At Mattel, it’s a mad, mad world

Barbie gone mad: from left are the Joan Holloway, Roger Sterling, Don Draper and Betty Draper "Mad Men" dolls, designed by Robert Best.

Mattel announced last Wednesday the launch of four Barbie dolls based on characters from “Mad Men,” AMC‘s award-winning series about life at a Manhattan advertising agency in the 1960s.

The dolls are a boon for Mattel: the toy giant’s beleaguered stock hit a six-month high the day the news was announced, and has continued to climb steadily this week. The Barbies won’t hit shelves until July, but they’re already popping up on eBay (one sold for $70 in a recent auction, a few dollars shy of the $74.95 suggested retail price).
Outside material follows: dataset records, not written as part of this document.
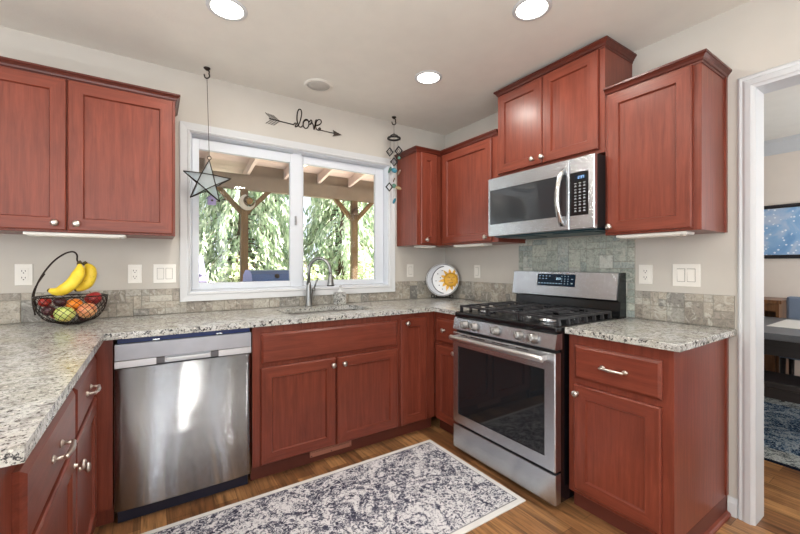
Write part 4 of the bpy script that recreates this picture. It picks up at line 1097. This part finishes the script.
t = thing('plate_stand', 'small dark wire stand holding the sun-and-moon plate', 'stand', (-0.155, -0.15, 0.914), pa)
m = MB()
for s in (-1, 1):
    m.tube(smooth([(s * 0.07, -0.058, 0.03), (s * 0.07, -0.05, 0.014), (s * 0.068, 0.0, 0.0055), (s * 0.064, 0.046, 0.014), (s * 0.05, 0.057, 0.12)]), 0.0045, 8)
    m.tube([(s * 0.085 + 0.014 * math.cos(a), -0.05, 0.026 + 0.014 * math.sin(a)) for a in [k * PI / 6 for k in range(12)]], 0.003, 6, closed=True)
m.tube([(-0.068, 0.045, 0.010), (0.068, 0.045, 0.010)], 0.004, 8); m.tube([(-0.05, 0.057, 0.12), (0.05, 0.057, 0.12)], 0.004, 8)
m.build('frame', M['blackmatte'], t)

# ================================================================ DINING ROOM
m = MB(); t = thing('area_rug', 'blue and cream patterned rug under the dining table', 'rug', (1.60, -2.35, 0))
hx, hy = 0.77, 1.35
m.box(-hx, hx, -hy, hy, 0.0005, 0.008, bev=0.002); m.build('binding', M['rug2_dark'], t)
m = MB(); m.box(-hx + 0.025, hx - 0.025, -hy + 0.025, hy - 0.025, 0.006, 0.0095); m.build('border', M['rug2_pale'], t)
m = MB(); m.box(-hx + 0.22, hx - 0.22, -hy + 0.22, hy - 0.22, 0.006, 0.0105); m.build('field', M['rug2'], t)
DARK = wood('dark_stained_wood', (26, 22, 22), (38, 33, 33), (50, 44, 44), axis='y', rough=0.35)
t = thing('dining_table', 'dark dining table with a grey top seen through the doorway', 'table', (1.68, -2.5, 0))
m = MB(); m.box(-0.54, 0.54, -0.80, 0.80, 0.715, 0.76, bev=0.004); m.build('tabletop', plain('grey_stone_top', (88, 92, 98), 0.3, var=0.15), t)
m = MB(); 
for a in ((-0.48, -0.46, -0.74, 0.74), (0.46, 0.48, -0.74, 0.74), (-0.46, 0.46, -0.74, -0.72), (-0.46, 0.46, 0.72, 0.74)): m.box(*a, 0.60, 0.7145)
m.build('apron', DARK, t)
for x in (-0.47, 0.47):
    for y in (-0.73, 0.73): m = MB(); m.box(x - 0.035, x + 0.035, y - 0.035, y + 0.035, 0.011, 0.7145, bev=0.004); m.build('leg', DARK, t)
m = MB(); m.box(1.52, 2.10, -2.55, -1.97, 0.7605, 0.763); tag(m.build('place_cloth', M['plastic']), 'white cloth laid on the dining table', 'cloth')
t = thing('dining_bench', 'dark wooden bench beside the dining table', 'bench', (1.12, -2.45, 0))
m = MB(); m.box(-0.17, 0.17, -0.62, 0.62, 0.43, 0.47, bev=0.006); m.build('seat', DARK, t)
m = MB(); m.box(-0.14, -0.12, -0.56, 0.56, 0.36, 0.4295); m.box(0.12, 0.14, -0.56, 0.56, 0.36, 0.4295); m.build('rail', DARK, t)
for x in (-0.13, 0.13):
    for y in (-0.56, 0.56): m = MB(); m.box(x - 0.026, x + 0.026, y - 0.026, y + 0.026, 0.011, 0.4295, bev=0.003); m.build('leg', DARK, t)
OAK = wood('brown_sideboard_wood', (84, 52, 30), (116, 76, 46), (140, 98, 62))
t = thing('sideboard', 'brown wooden sideboard against the far dining wall', 'sideboard', (2.665, -1.45, 0))
m = MB(); m.box(-0.22, 0.22, -0.42, 0.42, 0.86, 0.895, bev=0.004); m.build('top', OAK, t)
m = MB(); m.box(-0.20, 0.21, 0.38, 0.40, 0, 0.8595); m.box(-0.20, 0.21, -0.40, -0.38, 0, 0.8595); m.box(0.19, 0.21, -0.38, 0.38, 0.06, 0.8595); m.box(-0.20, 0.19, -0.38, 0.38, 0.06, 0.08)
m.box(-0.20, 0.19, -0.38, 0.38, 0.50, 0.52); m.box(-0.20, 0.19, -0.38, 0.38, 0.79, 0.8595); m.box(-0.20, 0.19, -0.20, -0.18, 0.52, 0.79); m.build('carcass', OAK, t)
for k in (0, 1):
    d = MB(); d.box(-0.22, -0.201, -0.38 + k * 0.385, -0.005 + k * 0.385, 0.085, 0.495, bev=0.003); o = d.build('door', OAK, t)
    m = MB(); m.ball((-0.23, -0.04 + k * 0.08, 0.30), 0.012); m.build('knob', M['wire'], o)
FAB = plain('blue_grey_upholstery', (116, 128, 146), 0.9, bumps=0.3, bscale=200)
t = thing('dining_chair', 'grey-blue upholstered chair at the far side of the dining table', 'chair', (2.42, -2.10, 0))
m = MB(); m.box(-0.16, 0.20, -0.22, 0.22, 0.40, 0.48, bev=0.02); m.build('seat', FAB, t)
m = MB(); m.box(0.13, 0.20, -0.22, 0.22, 0.485, 0.93, bev=0.02); m.build('backrest', FAB, t)
for x in (-0.13, 0.17):
    for y in (-0.19, 0.19): m = MB(); m.tube([(x, y, 0.011), (x, y, 0.405)], [0.014, 0.022], 8); m.build('leg', DARK, t)
t = thing('wall_picture', 'blue framed picture with white dots on the dining wall', 'picture', (2.9, -2.02, 1.56))
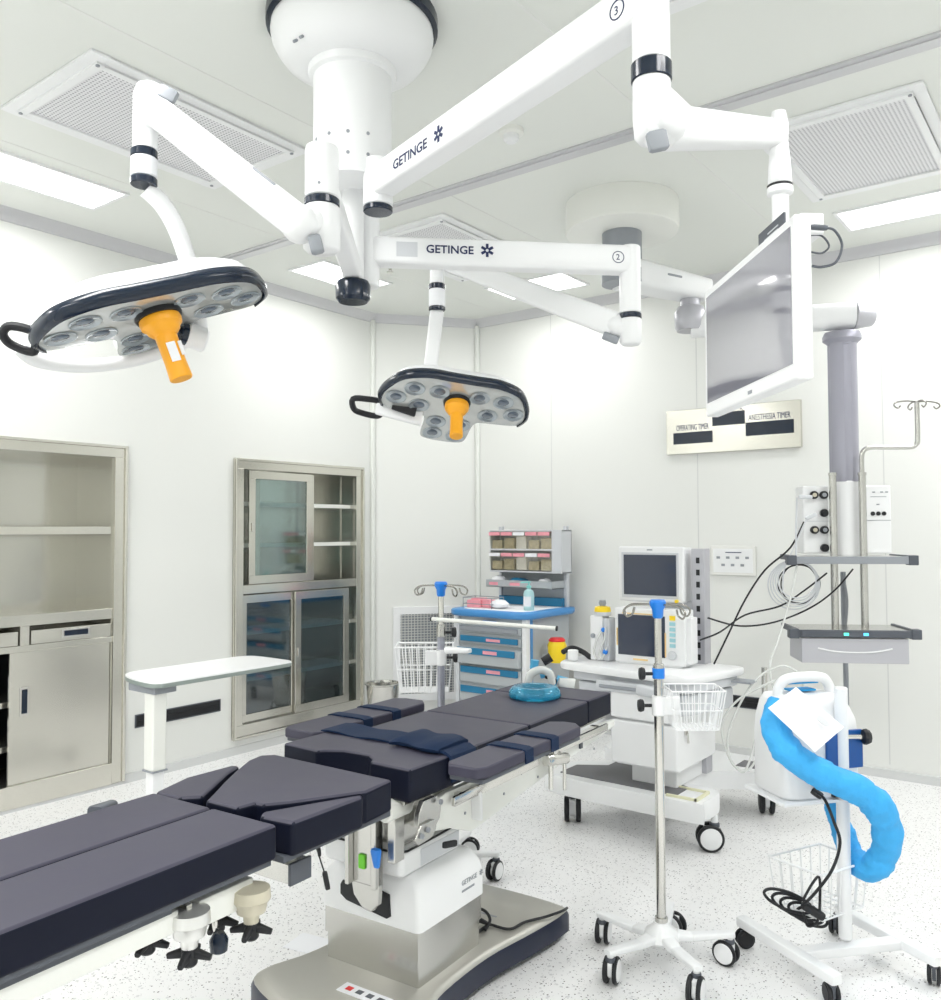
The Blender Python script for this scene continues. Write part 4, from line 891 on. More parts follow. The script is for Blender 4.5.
# papers under the table
o = MB(); c = at(312, 945, z=0); o.cb((0, 0, .0015), .17, .12, .002); s_ = o.done('floor_paper', PAPER); s_.location = (c.x, c.y, 0); s_.rotation_euler = (0, 0, .2); tag(s_, 'small white sheet lying on the floor left of the table pedestal', 'paper')

# ------------------------------------------------------------------ IV POLES
def hook_head(t, z, hz, span):
    b = MB(); b.lathe([(.014, z-.045), (.018, z-.04), (.020, z-.015), (.028, z), (.029, z+.012), (.024, z+.02), (0, z+.021)], n=24); h = b.done('pole_head', BLUE, t)
    for a in (.12, PI-.12, .75+PI/2+.4, -.9):
        d = V((math.cos(a), math.sin(a), 0)); c = V((0, 0, z+.003)); s = V((-d.y, d.x, 0))
        b = MB(); b.tube([c+d*.02, c+d*span*.5, c+d*span*.8+V((0, 0, -.004)), c+d*span*.98+V((0, 0, -.022)), c+d*span*.9+V((0, 0, -.042)), c+d*span*.74+V((0, 0, -.034)), c+d*span*.68+V((0, 0, -.012))], .0036, n=6); b.done('hook', HOOKM, h)
def wire_basket(t, x0, x1, y0, y1, z0, z1, nx=8, ny=5, taper=.02, m=WHITE, r=.002):
    b = MB()
    def rc(zz, e): return [(x0+e, y0+e, zz), (x1-e, y0+e, zz), (x1-e, y1-e, zz), (x0+e, y1-e, zz)]
    for f_ in (0, .5, 1):
        c = rc(z1+(z0-z1)*f_, taper*f_)
        for i in range(4): b.cyl(c[i], c[(i+1) % 4], r*1.5 if f_ == 0 else r, n=6)
    for i in range(nx+1):
        x = x0+(x1-x0)*i/nx; xi = x0+taper+(x1-x0-2*taper)*i/nx
        b.cyl((x, y0, z1), (xi, y0+taper, z0), r, n=6); b.cyl((x, y1, z1), (xi, y1-taper, z0), r, n=6); b.cyl((xi, y0+taper, z0), (xi, y1-taper, z0), r, n=6)
    for i in range(1, ny):
        y = y0+(y1-y0)*i/ny; yi = y0+taper+(y1-y0-2*taper)*i/ny
        b.cyl((x0, y, z1), (x0+taper, yi, z0), r, n=6); b.cyl((x1, y, z1), (x1-taper, yi, z0), r, n=6); b.cyl((x0+taper, yi, z0), (x1-taper, yi, z0), r, n=6)
    return b.done('wire_basket', m, t)
def iv_pole(label, loc, angs, rz, blen, zc, side, zh, lower_m, cr=.043):
    kn = 1 if side < 0 else -1
    t = thing('iv_pole', label, 'iv pole', (loc[0], loc[1], 0), rz)
    b = MB(); b.lathe([(.055, .085), (.062, .095), (.055, .12), (.032, .135), (.026, .15)], n=24)
    for a in angs:
        a -= rz; d = V((math.cos(a), math.sin(a), 0))
        b.beam(V((0, 0, .105))+d*.03, V((0, 0, .098))+d*blen*.45, .055, .03, .04, .024, rad=.3); b.beam(V((0, 0, .098))+d*blen*.43, V((0, 0, .108))+d*(blen+.015), .04, .024, .034, .018, rad=.3)
    b.done('star_base', WHITE, t, ang=50)
    for i, a in enumerate(angs):
        a -= rz; caster(t, blen*math.cos(a), blen*math.sin(a), .10, cr, a+(1.9, .6, 2.4, -.7, 1.2)[i % 5]+0, w=.046)
    b = MB(); b.cyl((0, 0, .12), (0, 0, zc), .0165, n=24); b.cyl((0, 0, .12), (0, 0, .165), .022, n=24); b.done('lower_tube', lower_m, t)
    b = MB(); b.cyl((0, 0, zc), (0, 0, zh-.03), .0125, n=20); b.done('upper_tube', CHROME, t)
    b = MB(); b.cyl((0, 0, zc-.02), (0, 0, zc+.035), .0195, n=20, bev=.003); c = b.done('height_clamp', STEEL, t)
    b = MB(); T = Matrix.Translation(V((kn*.025, 0, zc+.0))) @ Matrix.Rotation(PI/2, 4, 'Y') @ Matrix.Diagonal((1, 1, kn, 1)); b.lathe([(.006, -.005), (.006, .02), (.020, .024), (.023, .034), (.020, .042), (0, .044)], T, 10); b.done('knob', BLACK, c)
    b = MB(); zc2 = zc-.11; b.cyl((0, 0, zc2-.035), (0, 0, zc2+.035), .024, n=20, bev=.003); b.box(.0, side*.07, -.018, .018, zc2-.03, zc2+.03) if side > 0 else b.box(side*.07, 0, -.018, .018, zc2-.03, zc2+.03); c = b.done('basket_clamp', WHITEP, t, bevel=.004)
    b = MB(); T = Matrix.Translation(V((side*-.03, 0, zc2))) @ Matrix.Rotation(PI/2, 4, 'Y') @ Matrix.Diagonal((1, 1, -side, 1)); b.lathe([(.006, -.005), (.006, .02), (.020, .024), (.023, .034), (.020, .042), (0, .044)], T, 10); b.done('knob', BLACK, c)
    hook_head(t, zh-.02, 0, .12)
    if side > 0: wire_basket(t, .03, .215, -.07, .08, zc2-.075, zc2+.06)
    else: wire_basket(t, -.205, .05, .03, .19, zc2-.16, zc2+.04, r=.003)
    return t
rad = math.radians
ivp = iv_pole('chrome IV pole with blue head standing in front of the machine', (-1.294, 2.795), [rad(a) for a in (178, 250, 322, 36, 107)], YAW, .235, 1.0, 1, 1.258, CHROME)
b = MB(); b.cyl((0, 0, .985), (0, 0, 1.02), .0215, n=20); b.done('blue_sticker', BLUE, ivp)
iv2 = iv_pole('grey IV pole behind the table beside the blue cart', (-2.39, 2.94), [rad(a) for a in (100, 172, 244, 316, 28)], YAW, .24, 1.055, -1, 1.278, mat('grey_tube', (.36, .37, .43), .35, .5))
b = MB(); P_ = [at(432, 619, d=3.74), at(556, 628.5, d=3.55)]; b.cyl(P_[0], P_[1], .009, n=14); cb_ = b.done('cross_rod', CREAM, iv2, world=True)
b = MB(); b.cyl(P_[1], P_[1]+(P_[1]-P_[0]).normalized()*.006, .011, n=14); b.cyl(P_[0], P_[0]-(P_[1]-P_[0]).normalized()*.006, .010, n=14); b.done('rod_cap', BLACK, cb_, world=True)
b = MB(); b.beam(at(446, 650, d=3.71), at(470, 651, d=3.66), .045, .03, .04, .02); b.done('side_clamp', WHITEP, iv2, world=True)

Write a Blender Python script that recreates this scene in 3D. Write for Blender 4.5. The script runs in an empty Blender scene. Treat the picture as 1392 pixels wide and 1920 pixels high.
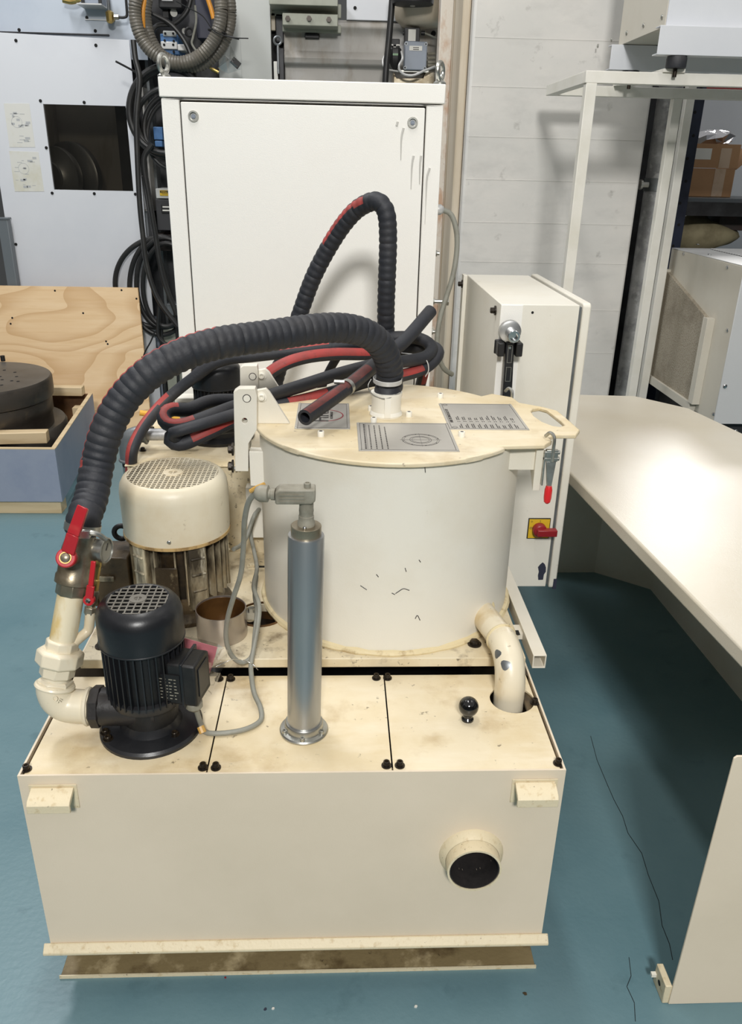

“Mad Men” fans across the blogosphere giddily welcomed news of the dolls, although some were concerned about the noticeably slimmer silhouette of Joan Holloway, the show’s hourglass-figured office manager (played by Christina Hendricks).

“How do the Betty and Joan dolls have the exact same body?” asked one user on AMC’s official Mad Men blog.  “FAIL, Mattel, this was your chance to make a Barbie who could walk upright (were she human).”

“It’s Barbie!” responded a user named Janeeyre. “Why would anyone expect realistically proportioned dolls?”

Others bemoaned the omission of a doll modeled after Peggy Olson (Elisabeth Moss), an ambitious copywriter and the only woman with her own office at the fictional Sterling Cooper ad agency.

“As the only upwardly mobile career gal on the show, it’s bizarre that they left Peggy out,” wrote one user on the AMC blog. “It suggests that they think the character (or Elizabeth Moss?) just isn’t gorgeous or glamorous enough to be a Barbie. What a slap in the face.”

Perhaps, but we shouldn’t be surprised that Peggy isn’t immortalized in polymer. After all, since when did Barbie typify the struggles of the working woman?